Il giorno successivo all’inizio dell’assedio di Torino (16 giugno 1706) il Duca di Torino Vittorio Amedeo II, nell’intento di raggiungere la moglie e i due figli che si erano trasferiti a Cherasco appena prima che le bombe francesi colpissero il palazzo reale, si fermò a Carmagnola. Secondo la tradizione, in quella circostanza il Duca sarebbe restato colpito dalla vivacità dell’Ormea e da allora avrebbe iniziato ad affidargli incarichi via via più importanti. Venne prima nominato referendario ed intendente della provincia di Susa poi, nel 1717, eletto alla carica di consigliere ed intendente generale delle regie finanze.
Nel 1722 volendolo inviare a Roma a trattare col Papa in qualità di Ministro plenipotenziario, il Re gli cambiò il titolo, da vassallo di Roasio a quello di Marchese d’ Ormea, sotto il qual nome è stato poi sempre da tutti conosciuto e riverito. Fu nominato Ministro delle Finanze e dell’Interno, dove introdusse riforme importanti.
Impostò la politica sabauda del periodo “sardo” ponendo le basi della tradizione diplomatica che attraverso il Cavour e l’unità nazionale è giunta fino a noi.
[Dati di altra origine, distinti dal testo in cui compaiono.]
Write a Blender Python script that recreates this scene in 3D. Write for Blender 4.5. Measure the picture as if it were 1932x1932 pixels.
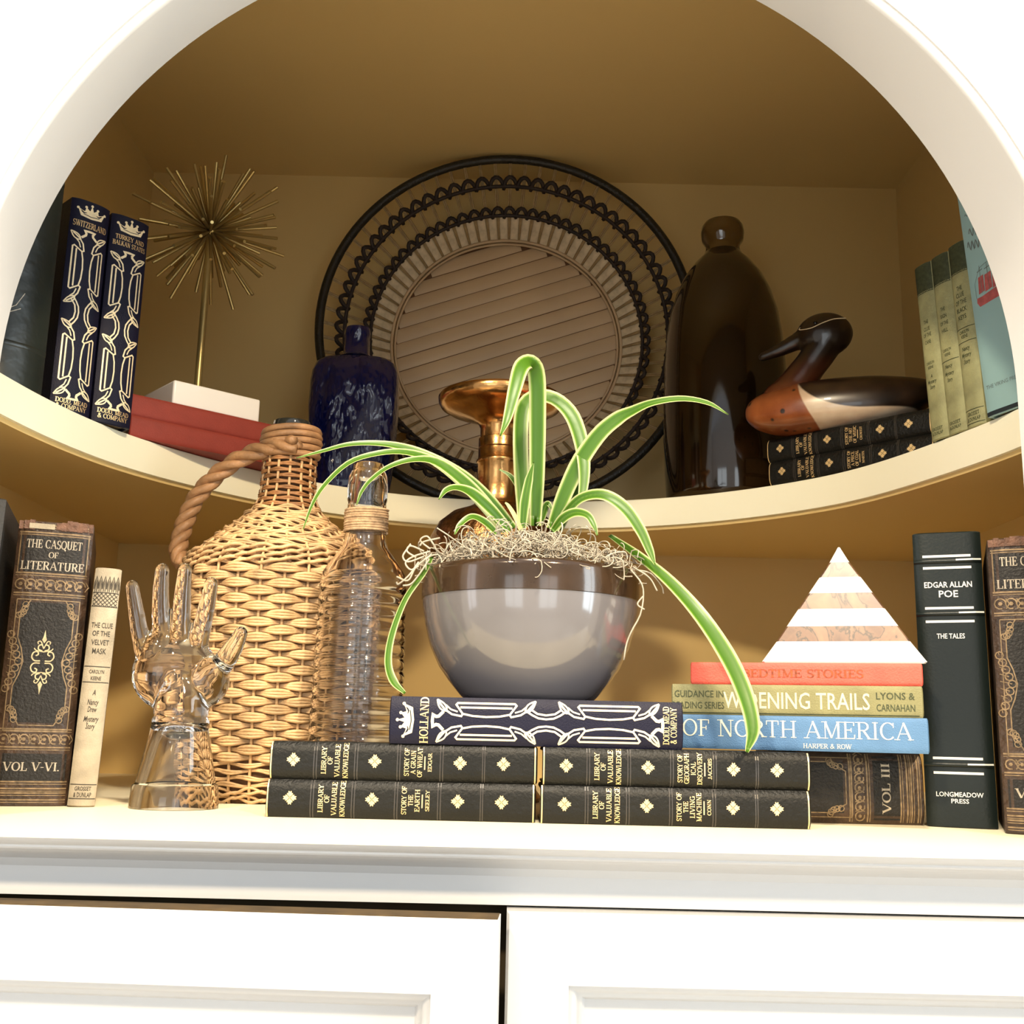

Ottenne il riconoscimento del Papa, ottenendo la nomina a Re di Sardegna di Vittorio Amedeo II (dicembre 1726) e concluse col papato un concordato favorevole allo stesso Re (maggio 1727). Dopo l’abdicazione di Vittorio Amedeo a favore del figlio Carlo Emmanuele (1730) aiutò quest’ultimo, facendo arrestare il vecchio Re quando tentò di revocare l’abdicazione (1731). Aggiunse anche la carica di Ministro degli Esteri (1732). Durante la guerra di successione polacca (1733-38) Ormea stabilì un’alleanza con la Francia, mentre nella guerra di successione austriaca (1740-48) concluse l’alleanza con l’Austria. Quando il nuovo Papa Clemente XII annullò il concordato del 1727, Ormea fu determinante per ottenere un nuovo concordato, nel 1741. Col trattato di Worms (1743) ottenne dalla imperatrice Maria Teresa i territori di Piacenza e del Cantone Ticino. Infine, nel 1744 riuscì a far sgombrare l’assedio di Cuneo ad opera dei francesi. Morì il 29 maggio 1745 all’età di 65 anni.
Ben dentro le cose dello Stato sabaudo, con ingenti risorse economiche a sua disposizione, nel 1722 appena divenuto Marchese, l’Ormea vi impiantò il vasto “lanifizio” che, affidato alla direzione dell’inglese Coward, divenne in breve una delle fabbriche più fiorenti del Piemonte.
A Beinette, altro suo feudo acquistato nel 1740, impiantò una importante cartiera affidata a operai genovesi. Nello stesso feudo, sfruttandone il lago, l’Ormea creò un sistema di canali che diede un notevole impulso ai mulini e all’agricoltura di quel territorio. Il lanificio di Ormea venne distrutto dagli austriaci in ritirata verso la Liguria, il 3 dicembre 1799.
I biellesi ebbero così la via aperta alla successiva potenza e ricchezza. A Torino, il Palazzo dell’Ormea (anche noto come Palazzo Roero di Guarene) si trova nella caratteristica Piazza Carlo Emanuele II (piazza Carlina). L’edificio è stato disegnato da Amedeo di Castellamonte e ristrutturato successivamente da Giacinto Roero di Guarene. Danneggiato dai bombardamenti della Seconda Guerra mondiale, è stato lasciato per molti anni in parziale abbandono; attualmente è sede prestigiosa di una Banca.
In città, oltre alla “Via Ormea”, nel quartiere San Salvario situato nel sud-est del centro storico, si trova anche la “Strada alla Villa d’Ormea”, già vigna Berardt, edificio di valore storico-artistico, inserito nella sequenza delle ville e vigne dei poggi dominanti il Po e Corso Moncalieri.
Dal 1706, per molti anni è stata indicata come la “Quint vigna con casino assai bello” di proprietà dei conti Torrazza. Nel 1769 il conte Girolamo Casimiro Avogadro di Quinto acquisì vigna e villa per matrimonio.
Nel primo Ottocento la vigna passò a Teresa Ponte di Scarnafigi, e alla metà del secolo, ai Ferrero d’Ormea.